The gig trend has picked up speed over the past decade and will continue to grow. Workers under the age of 35 are indicating a preference to work independently on a project-by-project basis. Workers over the age of 35 are indicating that they want to take their IP, experience and value to the freelance market. In fact, many recruitment experts predict that 40 percent of people will be self-employed by 2020, and a recent Way We Work survey (gated asset) of 9,000 knowledge workers by Unify revealed that 52 percent already work in virtual teams.

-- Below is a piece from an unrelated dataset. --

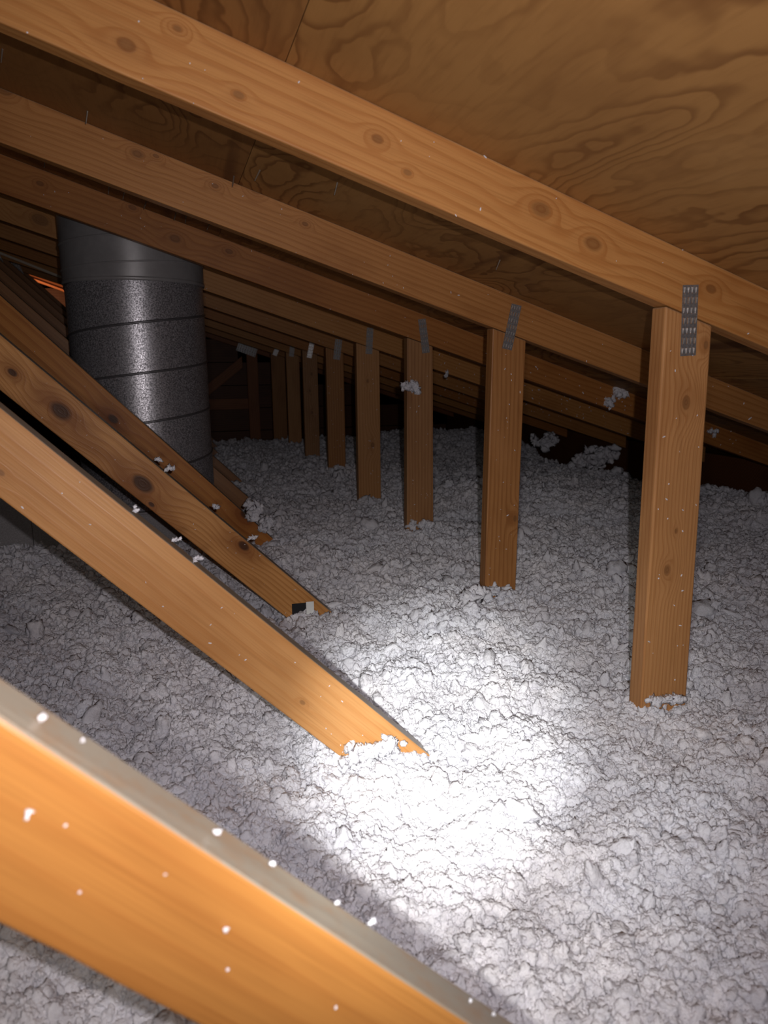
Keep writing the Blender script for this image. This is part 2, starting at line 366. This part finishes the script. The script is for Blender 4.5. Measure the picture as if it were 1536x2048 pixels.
EAVE = 2.33
for n in range(-1, 8):
    Y = yn(n)
    t = thing('roof_truss', (0.74, Y + T / 2, FLOOR), LABEL[n], 'roof truss', 'row of identical wooden trusses')
    # top chord
    ax = ((-1.9, (zt(-1.9) + zb(-1.9)) / 2), (EAVE, (zt(EAVE) + zb(EAVE)) / 2))
    d = (Vector(ax[1]) - Vector(ax[0])).normalized()
    kts = ()
    if n == 0:
        kts = [kn(p, Y, ax[0], d, r) for p, r in (((253, 90), .009), ((1082, 418), .011), ((1186, 487), .010), ((1422, 578), .007), ((477, 190), .005), ((755, 278), .006), ((815, 345), .004), ((355, 57), .004))]
    elif n == 1:
        kts = [kn(p, Y, ax[0], d, r) for p, r in (((275, 308), .008), ((512, 378), .010), ((610, 448), .005), ((430, 372), .006), ((8, 178), .012), ((312, 312), .004))]
    elif n == 2:
        kts = [kn(p, Y, ax[0], d, r) for p, r in (((80, 367), .007), ((350, 477), .012), ((265, 415), .008), ((458, 503), .008))]
    elif n == 3:
        kts = [kn(p, Y, ax[0], d, r) for p, r in (((80, 440), .02),)]
    poly = line_poly(zt, zb, -1.9, EAVE)
    el, la = [(EARLY, LATE), ((0.45, 0.198, 0.062), (0.32, 0.115, 0.028)), ((0.42, 0.165, 0.044), (0.28, 0.088, 0.018))][n % 3 if n >= 0 else 0]
    board('top_chord', poly, Y, wood('chord_wood_%d' % (n + 1), 2.3 + n * 5.7, el, la, 62 if n % 2 == 0 else 85, 3.4, kts, 0.45, True, 0.5, 0.4, 0.3, 2.0, 0.85, 0.25), t, ax)
    # upright post
    if n >= 0:
        xl, xr = POST[n]; xlt, xrt, xlb, xrb = POST_LEAN.get(n, (xl, xr, xl, xr))
        fz = -0.81
        xlb2 = xlb + (xlb - xlt) * 0.4; xrb2 = xrb + (xrb - xrt) * 0.4
        ax = ((0.74, fz), (0.74, 0.15)); dd = Vector((0, 1))
        kts = ()
        if n == 0: kts = [kn(p, Y, ax[0], dd, r) for p, r in (((1412, 690), .005), ((1372, 805), .008), ((1334, 1140), .007), ((1352, 1062), .003))]
        if n == 1: kts = [kn(p, Y, ax[0], dd, r) for p, r in (((1030, 1037), .006),)]
        if n == 3: kts = [kn(p, Y, ax[0], dd, r) for p, r in (((745, 890), .009), ((735, 762), .005))]
        if n == 5: kts = [kn(p, Y, ax[0], dd, r) for p, r in (((623, 748), .006), ((620, 782), .006), ((624, 825), .006))]
        el, la = [((0.50, 0.242, 0.092), (0.37, 0.148, 0.045)), ((0.42, 0.185, 0.06), (0.28, 0.10, 0.026)), ((0.40, 0.195, 0.08), (0.27, 0.11, 0.038))][n % 3]
        board('web_post', [(xlt, zb(xlt) - .0015), (xrt, zb(xrt) - .0015), (xrb2, fz), (xlb2, fz)], Y,
              wood('post_wood_%d' % n, 40.1 + n * 3.3, el, la, 150 if n == 0 else 90, 2.2, kts, 0.5 if n != 1 else 0.75), t, ax, bevel=0.0025)
        plate_px(PLATES[n], Y, t, 3 if n in (4, 5, 6, 7) else 4, 7 if n < 3 else 6, {5: -0.18, 7: -0.12}.get(n, 0.0))
    # diagonal web
    up = DUP.get(n, lambda x: -0.2365 - 1.0 * x); lo = DLO.get(n, lambda x, up=up: up(x) - 0.1160)
    def cross(f):
        x = -0.8
        for _ in range(40): x += (f(x) - zb(x)) / 0.67
        return x
    xu, xl = cross(up), cross(lo); end = 0.46
    pts = [(xu, up(xu) - .001), (xl, lo(xl) - .001)]
    m = 1 if n >= 0 else 60
    lower = [(xl + (end - xl) * i / m, lo(xl + (end - xl) * i / m)) for i in range(1, m + 1)]
    if n == -1:
        lower = [(x, z + 0.0022 * mnoise.noise((x * 30, 1.7, 0)) + 0.0012 * mnoise.noise((x * 90, 4.2, 0))) for x, z in lower]
    poly = pts + lower + [(end, up(end))]
    ax = ((xu, (up(xu) + lo(xu)) / 2), (end, (up(end) + lo(end)) / 2)); d = (Vector(ax[1]) - Vector(ax[0])).normalized()
    kts = ()
    if n == 0: kts = [kn(p, Y, ax[0], d, r) for p, r in (((605, 1405), .0035), ((1, 945), .004))]
    if n == 1: kts = [kn(p, Y, ax[0], d, r) for p, r in (((122, 822), .017), ((285, 968), .016), ((487, 1092), .010), ((303, 1009), .005), ((25, 745), .007))]
    if n == 2: kts = [kn(p, Y, ax[0], d, r) for p, r in (((226, 838), .012), ((490, 1030), .012))]
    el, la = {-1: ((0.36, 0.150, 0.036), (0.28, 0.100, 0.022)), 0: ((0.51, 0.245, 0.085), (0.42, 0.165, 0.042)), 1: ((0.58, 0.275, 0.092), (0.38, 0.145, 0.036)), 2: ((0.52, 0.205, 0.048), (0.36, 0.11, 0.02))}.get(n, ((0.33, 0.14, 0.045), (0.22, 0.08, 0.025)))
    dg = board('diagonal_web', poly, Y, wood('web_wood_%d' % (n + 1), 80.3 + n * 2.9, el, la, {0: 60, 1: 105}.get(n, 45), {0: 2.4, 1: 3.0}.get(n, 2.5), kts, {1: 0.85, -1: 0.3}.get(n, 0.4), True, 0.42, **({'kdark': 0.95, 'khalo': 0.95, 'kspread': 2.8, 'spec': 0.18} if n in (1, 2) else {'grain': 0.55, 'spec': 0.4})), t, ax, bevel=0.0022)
    # joint plate where the diagonal meets the top chord, and the buried bottom chord
    nail_plate((xu + xl) / 2 + 0.01, (zb(xu) + zb(xl)) / 2 + 0.004, 0.075, 0.115, -0.32, Y, t, 5, 6)
    board('bottom_chord', [(-2.0, FLOOR), (EAVE, FLOOR), (EAVE, -0.812), (-2.0, -0.812)], Y, bpy.data.materials['chord_wood_%d' % (n + 1)], t, ((-2, -0.856), (2, -0.856)))

# gable truss at the far end
Y = 5.87
t = thing('gable_truss', (0.62, Y + T / 2, FLOOR), LABEL[8], 'roof truss')
gw = wood('gable_truss_wood', 55.0, (0.36, 0.13, 0.045), (0.22, 0.07, 0.022), stain=0.5)
board('top_chord', line_poly(zt, zb, -1.9, EAVE), Y, gw, t, ((-1.9, 0.99), (EAVE, -0.42)))
board('web_post', [(0.588, zb(.588) - .002), (0.672, zb(.672) - .002), (0.672, -0.81), (0.588, -0.81)], Y, gw, t, ((0.63, -0.81), (0.63, 0.1)))
pa, pb = at(484, 712, Y), at(412, 768, Y)
board('diagonal_web', [(pa.x, pa.z), (pa.x + .0, pa.z - .09), (pb.x - 1.0, pb.z - .09 - 0.78), (pb.x - 1.0, pb.z - 0.78)], Y + 0.001, gw, t, ((pa.x, pa.z), (pb.x, pb.z)))
pa, pb = at(498, 797, Y), at(415, 820, Y)
board('level_rail', [(pa.x, pa.z), (pa.x, pa.z - .085), (-1.9, pa.z - .085), (-1.9, pa.z)], Y + 0.036, gw, t, ((-1.9, pa.z), (pa.x, pa.z)))
board('bottom_chord', [(-2.0, FLOOR), (EAVE, FLOOR), (EAVE, -0.812), (-2.0, -0.812)], Y, gw, t, ((-2, -0.856), (2, -0.856)))
plate_px(((478, 683), (516, 695), (510, 714), (472, 701)), Y, t, 8, 4)
pale = plain('pale_lit_edge', (0.75, 0.62, 0.5), 0.8, 0.1); orange = wood('orange_lit_edge', 3.0, (0.7, 0.27, 0.11), (0.6, 0.2, 0.07), dust=False)  # lamplight on the far chord edges, put into the colours of two strips
trs = sorted([o for o in bpy.data.objects if o.parent is None and o.name.startswith('roof_truss')], key=lambda o: o.location.y)
for (u0, v0, u1, v1, mt, hh, tt, yy) in ((-30, 492, 200, 583, pale, .014, trs[7], yn(6)), (50, 551, 200, 606, orange, .015, t, Y)):
    p0, p1 = at(u0, v0, yy), at(u1, v1, yy)
    board('lit_edge_strip', [(p0.x, p0.z), (p1.x, p1.z), (p1.x, p1.z - hh), (p0.x, p0.z - hh)], yy - 0.0205, mt, tt, ((p0.x, p0.z), (p1.x, p1.z)), 0.02, 0.001)  # added strip, coloured as the lit lower edge of its chord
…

Surrounding this nucleus of change is an enabling environment that further drives these shifts. The rise in cloud computing and usage of technologies, such as Skype and Zoom, along with an increase in products and services aimed at the self-employed, all enable virtual working. As these technologies become more embedded in the working process, the barrier to flexible arrangements is increasingly chipped away.

“Fortune favors the brave” says a Latin proverb and, in the new world of work, fortune favours those with needed skill sets and expertise, as well as the smart companies who value that top talent sufficiently to hire them on-demand. This transformation is here to stay, and ultimately, it will benefit everyone involved. Let’s move beyond the pull of the consulting badge to look at talent for what talent is worth.